I just 'replaced the clutch in my 2010 Subaru outback. 2 weeks later no reverse. The car has 89000 miles. Does this normally happen?

Asked by Dec 09, 2015 at 12:56 PM about the 2010 Subaru Outback 2.5i

Question type: Maintenance & Repair

2 Answers

79,875

The clutch and reverse are unrelated. The only way they could be a connection would be if the mechanic somehow damaged the shifter linkage.

5,710

Engaging reverse requires the greatest mechanical displacement of the hydraulic/mechanical system. Does the clutch engagement point of the pedal travel seem much LOWER than before? If so, then you don't quite have enough action to catch reverse (without grinding). Have your wrench check for air in the system (unlikely), alignment of the slave cylinder pin, etc. If you need just a bit more push ask him to SLIGHTLY reduce the play at the master cylinder pushrod screw (it's just behind the accelerator pedal); a full turn or so will be enough too tighten up the geometry. Lastly, Subaru's design assumes that the tolerances of all the clutch components are reasonably tight so that pedal geometry ends up somewhere in the middle of the range.
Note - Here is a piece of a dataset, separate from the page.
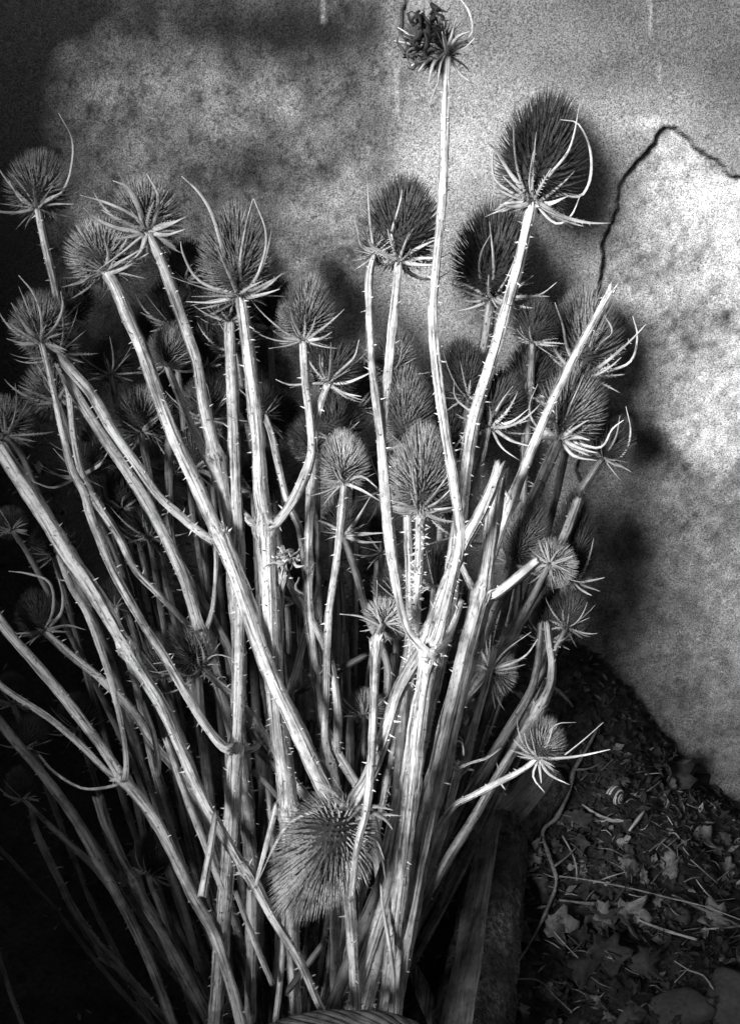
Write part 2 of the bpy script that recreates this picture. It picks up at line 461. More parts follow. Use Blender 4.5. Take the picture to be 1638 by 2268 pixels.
right_a *= 1 - .6 * blob(1300, 0, 480, 190) - .5 * blob(1650, 170, 210, 190) + .5 * blob(960, 420, 130, 300) + .7 * blob(1425, 268, 45, 12) - .25 * blob(1300, 160, 200, 60)
top_a = left_a * (1 - right) + right_a * right
spk = np.clip((fine - .60) * 6, 0, 1)
top_a *= 1 - .55 * spk * (1 - right * .8)
hole_a = .36 + .25 * (med - .5) + .1 * (big - .5) + .38 * (fbm(P3 * 130 + 6, 3) - .5) - .07 * np.clip((fbm(P3 * 34 + 8, 3) - .56) * 7, 0, 1) - .2 * blob(1385, 590, 60, 60) - .2 * blob(1520, 720, 110, 70) - .22 * blob(1350, 780, 60, 60)
lower_dark = 1 / (1 + np.exp(-((OY - np.interp(OX, [1300, 1400, 1440, 1500, 1535, 1600, 1640], [890, 905, 925, 992, 1048, 1046, 1010])) + wv * .5 + (med - .5) * 30 + (fine - .5) * 25) / 5))
hole_a = hole_a * (1 - .58 * lower_dark)  # undercoat darker below a jagged slanting line
edge = np.exp(-(np.abs(S + .001) / (.0008 + .0040 * fbm(P3 * 40 + 4, 3) ** 1.3)) ** 2) * .85 * np.clip(fbm(P3 * 55 + 1, 2) * 2.4 - .3, .25, 1) * np.clip((900 - OY) / 100, 0, 1)  # dirt along the flaked lip, with its shadow line painted in
alb = (top_a * (1 - inside) + hole_a * inside) * (1 - edge) * (1 - .85 * crack) * (1 - .5 * crack2)
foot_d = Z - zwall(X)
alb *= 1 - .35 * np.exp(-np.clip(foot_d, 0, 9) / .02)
alb = alb * (1 - drip * .45) + .38 * drip * .45
alb = np.clip(alb, .02, .85)
M_WALL, n, b = mat('old_render')
at_ = node(n, 'ShaderNodeAttribute', attribute_name='dirt_shade'); g = node(n, 'ShaderNodeNewGeometry')
gr = ramp(n, noise(n, g.outputs['Position'], 800, 2, .7), [(.32, .25), (.5, 1.0), (.68, 1.7)])
gr2 = ramp(n, noise(n, g.outputs['Position'], 260, 3, .7), [(.30, .68), (.5, 1.0), (.70, 1.25)])
x_ = mathn(n, 'MULTIPLY', mathn(n, 'MULTIPLY', gr, gr2), at_.outputs['Fac'])
n.links.new(x_, b.inputs['Base Color']); b.inputs['Roughness'].default_value = .95; b.inputs['Specular IOR Level'].default_value = .1
bump(n, b, gr, .5, .0006)
nx_, nz_ = len(gx), len(gz)
ii, jj = np.meshgrid(np.arange(nz_ - 1), np.arange(nx_ - 1), indexing='ij'); ii = ii.ravel(); jj = jj.ravel()
quads = np.stack([ii * nx_ + jj, ii * nx_ + jj + 1, (ii + 1) * nx_ + jj + 1, (ii + 1) * nx_ + jj], -1)
qin = (inside.ravel()[quads].mean(1) > .98)
def grid_mesh(name, verts, quads, m, attr=None, smooth=True):
    used = np.unique(quads); mp = np.full(len(verts), -1); mp[used] = np.arange(len(used))
    me = bpy.data.meshes.new(name); q = mp[quads]
    me.vertices.add(len(used)); me.vertices.foreach_set('co', verts[used].astype(np.float32).ravel())
    me.loops.add(len(q) * 4); me.loops.foreach_set('vertex_index', q.ravel().astype(np.int32))
    me.polygons.add(len(q)); me.polygons.foreach_set('loop_start', np.arange(len(q), dtype=np.int32) * 4)
    me.polygons.foreach_set('use_smooth', [smooth] * len(q))
    me.update(calc_edges=True)
    if attr is not None:
        a = me.attributes.new('dirt_shade', 'FLOAT', 'POINT'); a.data.foreach_set('value', attr[used].astype(np.float32))
    a = me.attributes.new('sc', 'FLOAT_VECTOR', 'POINT'); a.data.foreach_set('vector', verts[used].astype(np.float32).ravel())
    me.materials.append(m); return me
wall = thing('rendered_wall', 'old lime rendered wall behind the teasels, dark weathered on the left, flaking on the right', 'wall', (0, 0, 0))
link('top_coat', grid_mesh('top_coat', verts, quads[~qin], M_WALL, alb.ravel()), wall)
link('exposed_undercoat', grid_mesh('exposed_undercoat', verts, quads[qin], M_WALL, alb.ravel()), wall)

# ================================================================== GROUND
def ground_z(x, y):
    x = np.asarray(x, float); y = np.asarray(y, float)
    zw = zwall(x); d = np.clip(-y, 0, 9); wd = np.interp(x, [-.1, .12], [.12, .20])
    z = zw * np.exp(-(d / wd) ** 1.6) + np.where(zw < 0, 0, 0)
    p = np.stack([x, y, x * 0], -1)
    return z + (fbm(p * 14 + 3, 3) - .5) * .035 * np.clip(d / .03, .25, 1) + (fbm(p * 60, 2) - .5) * .008
gx2 = np.concatenate([-.45 - np.geomspace(.02, 30, 16)[::-1], np.arange(-.45, .45, .006), .45 + np.geomspace(.02, 30, 16)])
gy2 = np.concatenate([-.75 - np.geomspace(.02, 30, 16)[::-1], np.arange(-.75, .012, .006)])
X2, Y2 = np.meshgrid(gx2, gy2); Z2 = ground_z(X2, Y2)
ii, jj = np.meshgrid(np.arange(len(gy2) - 1), np.arange(len(gx2) - 1), indexing='ij'); ii = ii.ravel(); jj = jj.ravel(); k = len(gx2)
q2 = np.stack([ii * k + jj, ii * k + jj + 1, (ii + 1) * k + jj + 1, (ii + 1) * k + jj], -1)
gr_o = link('ground', grid_mesh('ground', np.stack([X2, Y2, Z2], -1).reshape(-1, 3), q2, M_SOIL)); gr_o['kind'] = 'structure'
_gxi = np.arange(-.6, .8, .004); _gyi = np.arange(-.8, .004, .004)
_gz = ground_z(*np.meshgrid(_gxi, _gyi))
_exact = ground_z
def gfast(x, y):
    i = min(max((x + .6) / .004, 0), len(_gxi) - 2); j = min(max((y + .8) / .004, 0), len(_gyi) - 2)
    a, b = int(i), int(j); f, g = i - a, j - b
    return (_gz[b, a] * (1 - f) + _gz[b, a + 1] * f) * (1 - g) + (_gz[b + 1, a] * (1 - f) + _gz[b + 1, a + 1] * f) * g
def on_ground(x, y, lift=0.0):
    d = AF + AR * ((x - 819) / 1134 * TV) + AU * ((1134 - y) / 1134 * TV)
    t = .6
    for _ in range(900):
        p = CAM + d * t
        if p.z - lift < gfast(p.x, p.y) or p.y > -.004: return p
        t += .0018
    return p
def gnormal(x, y):
    e = .01; dzx = (gfast(x + e, y) - gfast(x - e, y)) / (2 * e); dzy = (gfast(x, y + e) - gfast(x, y - e)) / (2 * e)
    return Vector((-dzx, -dzy, 1)).normalized()

# ---- unseen wall added behind the camera, top shaped to shade foot and left
def shade_wall():
    YW = -1.42
    edge = [(at(-260, -700, -.2)), at(-150, 300, -.2), at(80, 950, -.22), at(360, 1460, -.30), at(560, 1880, -.36), at(700, 2160, -.42), at(900, 2260, -.44), at(1250, 1930, -.25), at(1650, 1780, -.2), at(3200, 1780, -.2)]
    top = []
    for p in edge:
        k = (YW - p.y) / sun_dir.y; q = p + sun_dir * k; top.append((q.x, q.z))
    for k in range(len(top)-1):
        pass
    th = thing('shade_wall', 'unseen dark wall added behind the camera, its sloping top shaped to shade the bundle', 'wall', (0, YW, 0))
    xs0 = top[0][0] - 1.6; courses = .11; rr = random.Random(5); me = None
    tx = [t[0] for t in top]; tz = [t[1] for t in top]; n = 0
    cols = np.arange(xs0, 1.4, .16); V = []; F = []
    mbk = MB(); mbk.add([Vector((-0.5, 0, -.5)), Vector((.5, 0, -.5)), Vector((.5, 0, .5)), Vector((-.5, 0, .5)), Vector((-0.5, -1, -.5)), Vector((.5, -1, -.5)), Vector((.5, -1, .5)), Vector((-.5, -1, .5))],
        [(0, 3, 2, 1), (4, 5, 6, 7), (0, 1, 5, 4), (1, 2, 6, 5), (2, 3, 7, 6), (3, 0, 4, 7)]); bm_ = mbk.mesh('shade_wall_block', M_SHADE_WALL, False)
    z = -.1
    mbc = MB()
    for x in cols:
        zt = float(np.interp(x + .08, tx, tz)); z = -.1
        mbc.add([Vector((x, -.02, -.1)), Vector((x + .16, -.02, -.1)), Vector((x + .16, -.02, float(np.interp(x + .16, tx, tz)))), Vector((x, -.02, float(np.interp(x, tx, tz)))),
                 Vector((x, -.18, -.1)), Vector((x + .16, -.18, -.1)), Vector((x + .16, -.18, float(np.interp(x + .16, tx, tz)))), Vector((x, -.18, float(np.interp(x, tx, tz))))],
                [(0, 1, 2, 3), (5, 4, 7, 6), (3, 2, 6, 7)])
        while z < zt - .06:
            h = .11; o = link('shade_wall_block', bm_, th)
            o.location = (x + .08 + rr.uniform(-.01, .01), rr.uniform(-.01, .008), z + h / 2); o.scale = (.15, .2, .10); o.rotation_euler = (0, rr.uniform(-.03, .03), 0); z += h
    link('shade_wall_fill', mbc.mesh('shade_wall_fill', M_SHADE_WALL, False), th)
shade_wall()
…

If you've used (aftermarket?) any part that's thicker or thinner you can end up with too much play at the pedal (loosing reverse/first), or too little (shorter clutch life). Parts production sloppiness was such that some NEW manual trans Subies were undrivable, as short folks couldn't get the pedal to the floor. Whenever a client presents a stick Subie for my care I try to fudge the pedal geometry to engage about half way down, allowing shifting by very short drivers. A lower geo is great for tall drivers...so long as they depress fully so as to get into reverse without much "chinking". Hope this helps.